WORK TO COMPLETE: Emit the entire listing verbatim.

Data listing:
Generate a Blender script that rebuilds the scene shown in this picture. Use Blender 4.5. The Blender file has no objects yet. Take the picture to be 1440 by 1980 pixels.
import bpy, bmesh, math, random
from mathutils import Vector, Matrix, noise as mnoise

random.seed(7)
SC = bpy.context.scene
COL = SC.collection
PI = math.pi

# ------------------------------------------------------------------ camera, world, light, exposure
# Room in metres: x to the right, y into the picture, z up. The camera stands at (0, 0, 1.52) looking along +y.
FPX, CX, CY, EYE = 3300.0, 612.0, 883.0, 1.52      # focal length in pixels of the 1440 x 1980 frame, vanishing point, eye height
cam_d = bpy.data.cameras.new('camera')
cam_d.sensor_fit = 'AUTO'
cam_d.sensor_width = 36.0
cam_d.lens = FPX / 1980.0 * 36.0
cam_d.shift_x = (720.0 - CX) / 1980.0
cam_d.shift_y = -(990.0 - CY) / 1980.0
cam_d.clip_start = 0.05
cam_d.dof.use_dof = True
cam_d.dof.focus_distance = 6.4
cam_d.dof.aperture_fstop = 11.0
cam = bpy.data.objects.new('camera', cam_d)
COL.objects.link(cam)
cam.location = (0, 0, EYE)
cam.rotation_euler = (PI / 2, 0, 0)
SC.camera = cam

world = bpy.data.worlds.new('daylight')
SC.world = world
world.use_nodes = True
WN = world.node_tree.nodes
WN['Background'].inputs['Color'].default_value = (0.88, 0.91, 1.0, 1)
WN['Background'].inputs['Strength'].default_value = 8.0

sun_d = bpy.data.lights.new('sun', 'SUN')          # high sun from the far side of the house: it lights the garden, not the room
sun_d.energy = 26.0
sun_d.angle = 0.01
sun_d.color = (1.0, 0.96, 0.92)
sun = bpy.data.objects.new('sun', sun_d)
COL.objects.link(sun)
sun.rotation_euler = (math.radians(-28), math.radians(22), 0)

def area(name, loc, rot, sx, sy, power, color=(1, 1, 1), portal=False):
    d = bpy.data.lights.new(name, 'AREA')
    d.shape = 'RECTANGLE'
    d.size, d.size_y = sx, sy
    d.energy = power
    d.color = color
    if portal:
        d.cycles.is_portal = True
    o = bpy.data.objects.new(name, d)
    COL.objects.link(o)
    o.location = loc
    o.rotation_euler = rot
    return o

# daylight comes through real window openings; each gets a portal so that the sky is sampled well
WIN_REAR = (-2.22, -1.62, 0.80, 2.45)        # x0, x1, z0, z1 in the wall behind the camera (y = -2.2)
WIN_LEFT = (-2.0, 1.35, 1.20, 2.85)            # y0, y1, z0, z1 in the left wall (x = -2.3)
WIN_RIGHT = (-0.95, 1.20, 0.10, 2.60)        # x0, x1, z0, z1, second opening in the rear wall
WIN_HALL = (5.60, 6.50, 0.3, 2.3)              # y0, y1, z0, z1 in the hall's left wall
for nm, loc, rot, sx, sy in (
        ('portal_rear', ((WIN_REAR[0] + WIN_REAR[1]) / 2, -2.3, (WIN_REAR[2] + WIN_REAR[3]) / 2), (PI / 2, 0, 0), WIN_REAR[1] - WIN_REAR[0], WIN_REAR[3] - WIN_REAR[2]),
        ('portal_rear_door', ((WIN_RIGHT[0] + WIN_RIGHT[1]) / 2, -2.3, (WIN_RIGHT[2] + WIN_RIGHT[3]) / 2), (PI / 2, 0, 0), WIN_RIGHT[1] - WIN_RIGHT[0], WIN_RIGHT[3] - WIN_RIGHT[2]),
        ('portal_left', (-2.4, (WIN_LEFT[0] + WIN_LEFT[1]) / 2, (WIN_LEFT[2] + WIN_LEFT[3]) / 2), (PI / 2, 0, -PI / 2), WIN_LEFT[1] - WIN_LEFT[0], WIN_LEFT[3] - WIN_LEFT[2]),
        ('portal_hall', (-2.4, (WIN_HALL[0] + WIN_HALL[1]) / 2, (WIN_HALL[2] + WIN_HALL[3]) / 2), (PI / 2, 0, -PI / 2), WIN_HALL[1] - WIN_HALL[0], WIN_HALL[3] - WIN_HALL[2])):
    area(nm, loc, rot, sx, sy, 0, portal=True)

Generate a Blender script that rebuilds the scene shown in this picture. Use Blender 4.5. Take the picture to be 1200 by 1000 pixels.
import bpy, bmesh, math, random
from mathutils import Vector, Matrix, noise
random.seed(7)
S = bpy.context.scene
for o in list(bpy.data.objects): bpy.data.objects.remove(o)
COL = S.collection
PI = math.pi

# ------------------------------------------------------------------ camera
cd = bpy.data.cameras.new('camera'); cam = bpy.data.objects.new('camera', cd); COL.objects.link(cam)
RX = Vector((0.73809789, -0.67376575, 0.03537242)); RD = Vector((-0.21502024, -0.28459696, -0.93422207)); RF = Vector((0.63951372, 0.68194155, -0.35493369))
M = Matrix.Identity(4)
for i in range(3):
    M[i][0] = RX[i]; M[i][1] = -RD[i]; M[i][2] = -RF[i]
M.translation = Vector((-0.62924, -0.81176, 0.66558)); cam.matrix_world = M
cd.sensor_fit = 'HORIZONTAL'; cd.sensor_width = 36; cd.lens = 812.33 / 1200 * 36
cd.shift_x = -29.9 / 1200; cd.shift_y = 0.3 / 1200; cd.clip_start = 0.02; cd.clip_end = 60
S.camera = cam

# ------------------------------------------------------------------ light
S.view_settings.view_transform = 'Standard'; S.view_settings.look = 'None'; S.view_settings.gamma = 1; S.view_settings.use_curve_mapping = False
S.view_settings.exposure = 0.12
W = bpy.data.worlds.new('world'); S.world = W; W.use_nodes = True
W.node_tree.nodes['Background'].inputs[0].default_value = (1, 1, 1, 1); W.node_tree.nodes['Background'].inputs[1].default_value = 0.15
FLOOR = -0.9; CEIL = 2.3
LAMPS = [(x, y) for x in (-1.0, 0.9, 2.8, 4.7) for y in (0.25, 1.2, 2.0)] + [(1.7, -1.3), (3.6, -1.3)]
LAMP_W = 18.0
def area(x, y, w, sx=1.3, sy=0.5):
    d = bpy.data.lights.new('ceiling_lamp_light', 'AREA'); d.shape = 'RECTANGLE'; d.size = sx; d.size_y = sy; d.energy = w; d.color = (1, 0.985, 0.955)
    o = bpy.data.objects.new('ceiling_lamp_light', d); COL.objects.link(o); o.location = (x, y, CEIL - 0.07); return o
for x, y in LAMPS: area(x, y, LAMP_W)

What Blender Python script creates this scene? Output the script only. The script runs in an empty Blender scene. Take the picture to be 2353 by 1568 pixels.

CORRECT RESPONSE:
Generate a Blender script that rebuilds the scene shown in this picture. Use Blender 4.5. The Blender file has no objects yet. Take the picture to be 1440 by 1980 pixels.
import bpy, bmesh, math, random
from mathutils import Vector, Matrix, noise as mnoise

random.seed(7)
SC = bpy.context.scene
COL = SC.collection
PI = math.pi

# ------------------------------------------------------------------ camera, world, light, exposure
# Room in metres: x to the right, y into the picture, z up. The camera stands at (0, 0, 1.52) looking along +y.
FPX, CX, CY, EYE = 3300.0, 612.0, 883.0, 1.52      # focal length in pixels of the 1440 x 1980 frame, vanishing point, eye height
cam_d = bpy.data.cameras.new('camera')
cam_d.sensor_fit = 'AUTO'
cam_d.sensor_width = 36.0
cam_d.lens = FPX / 1980.0 * 36.0
cam_d.shift_x = (720.0 - CX) / 1980.0
cam_d.shift_y = -(990.0 - CY) / 1980.0
cam_d.clip_start = 0.05
cam_d.dof.use_dof = True
cam_d.dof.focus_distance = 6.4
cam_d.dof.aperture_fstop = 11.0
cam = bpy.data.objects.new('camera', cam_d)
COL.objects.link(cam)
cam.location = (0, 0, EYE)
cam.rotation_euler = (PI / 2, 0, 0)
SC.camera = cam

world = bpy.data.worlds.new('daylight')
SC.world = world
world.use_nodes = True
WN = world.node_tree.nodes
WN['Background'].inputs['Color'].default_value = (0.88, 0.91, 1.0, 1)
WN['Background'].inputs['Strength'].default_value = 8.0

sun_d = bpy.data.lights.new('sun', 'SUN')          # high sun from the far side of the house: it lights the garden, not the room
sun_d.energy = 26.0
sun_d.angle = 0.01
sun_d.color = (1.0, 0.96, 0.92)
sun = bpy.data.objects.new('sun', sun_d)
COL.objects.link(sun)
sun.rotation_euler = (math.radians(-28), math.radians(22), 0)

def area(name, loc, rot, sx, sy, power, color=(1, 1, 1), portal=False):
    d = bpy.data.lights.new(name, 'AREA')
    d.shape = 'RECTANGLE'
    d.size, d.size_y = sx, sy
    d.energy = power
    d.color = color
    if portal:
        d.cycles.is_portal = True
    o = bpy.data.objects.new(name, d)
    COL.objects.link(o)
    o.location = loc
    o.rotation_euler = rot
    return o

# daylight comes through real window openings; each gets a portal so that the sky is sampled well
WIN_REAR = (-2.22, -1.62, 0.80, 2.45)        # x0, x1, z0, z1 in the wall behind the camera (y = -2.2)
WIN_LEFT = (-2.0, 1.35, 1.20, 2.85)            # y0, y1, z0, z1 in the left wall (x = -2.3)
WIN_RIGHT = (-0.95, 1.20, 0.10, 2.60)        # x0, x1, z0, z1, second opening in the rear wall
WIN_HALL = (5.60, 6.50, 0.3, 2.3)              # y0, y1, z0, z1 in the hall's left wall
for nm, loc, rot, sx, sy in (
        ('portal_rear', ((WIN_REAR[0] + WIN_REAR[1]) / 2, -2.3, (WIN_REAR[2] + WIN_REAR[3]) / 2), (PI / 2, 0, 0), WIN_REAR[1] - WIN_REAR[0], WIN_REAR[3] - WIN_REAR[2]),
        ('portal_rear_door', ((WIN_RIGHT[0] + WIN_RIGHT[1]) / 2, -2.3, (WIN_RIGHT[2] + WIN_RIGHT[3]) / 2), (PI / 2, 0, 0), WIN_RIGHT[1] - WIN_RIGHT[0], WIN_RIGHT[3] - WIN_RIGHT[2]),
        ('portal_left', (-2.4, (WIN_LEFT[0] + WIN_LEFT[1]) / 2, (WIN_LEFT[2] + WIN_LEFT[3]) / 2), (PI / 2, 0, -PI / 2), WIN_LEFT[1] - WIN_LEFT[0], WIN_LEFT[3] - WIN_LEFT[2]),
        ('portal_hall', (-2.4, (WIN_HALL[0] + WIN_HALL[1]) / 2, (WIN_HALL[2] + WIN_HALL[3]) / 2), (PI / 2, 0, -PI / 2), WIN_HALL[1] - WIN_HALL[0], WIN_HALL[3] - WIN_HALL[2])):
    area(nm, loc, rot, sx, sy, 0, portal=True)

Generate a Blender script that rebuilds the scene shown in this picture. Use Blender 4.5. Take the picture to be 1200 by 1000 pixels.
import bpy, bmesh, math, random
from mathutils import Vector, Matrix, noise
random.seed(7)
S = bpy.context.scene
for o in list(bpy.data.objects): bpy.data.objects.remove(o)
COL = S.collection
PI = math.pi

# ------------------------------------------------------------------ camera
cd = bpy.data.cameras.new('camera'); cam = bpy.data.objects.new('camera', cd); COL.objects.link(cam)
RX = Vector((0.73809789, -0.67376575, 0.03537242)); RD = Vector((-0.21502024, -0.28459696, -0.93422207)); RF = Vector((0.63951372, 0.68194155, -0.35493369))
M = Matrix.Identity(4)
for i in range(3):
    M[i][0] = RX[i]; M[i][1] = -RD[i]; M[i][2] = -RF[i]
M.translation = Vector((-0.62924, -0.81176, 0.66558)); cam.matrix_world = M
cd.sensor_fit = 'HORIZONTAL'; cd.sensor_width = 36; cd.lens = 812.33 / 1200 * 36
cd.shift_x = -29.9 / 1200; cd.shift_y = 0.3 / 1200; cd.clip_start = 0.02; cd.clip_end = 60
S.camera = cam

# ------------------------------------------------------------------ light
S.view_settings.view_transform = 'Standard'; S.view_settings.look = 'None'; S.view_settings.gamma = 1; S.view_settings.use_curve_mapping = False
S.view_settings.exposure = 0.12
W = bpy.data.worlds.new('world'); S.world = W; W.use_nodes = True
W.node_tree.nodes['Background'].inputs[0].default_value = (1, 1, 1, 1); W.node_tree.nodes['Background'].inputs[1].default_value = 0.15
FLOOR = -0.9; CEIL = 2.3
LAMPS = [(x, y) for x in (-1.0, 0.9, 2.8, 4.7) for y in (0.25, 1.2, 2.0)] + [(1.7, -1.3), (3.6, -1.3)]
LAMP_W = 18.0
def area(x, y, w, sx=1.3, sy=0.5):
    d = bpy.data.lights.new('ceiling_lamp_light', 'AREA'); d.shape = 'RECTANGLE'; d.size = sx; d.size_y = sy; d.energy = w; d.color = (1, 0.985, 0.955)
    o = bpy.data.objects.new('ceiling_lamp_light', d); COL.objects.link(o); o.location = (x, y, CEIL - 0.07); return o
for x, y in LAMPS: area(x, y, LAMP_W)

What Blender Python script creates this scene? Output the script only. The script runs in an empty Blender scene. Take the picture to be 2353 by 1568 pixels.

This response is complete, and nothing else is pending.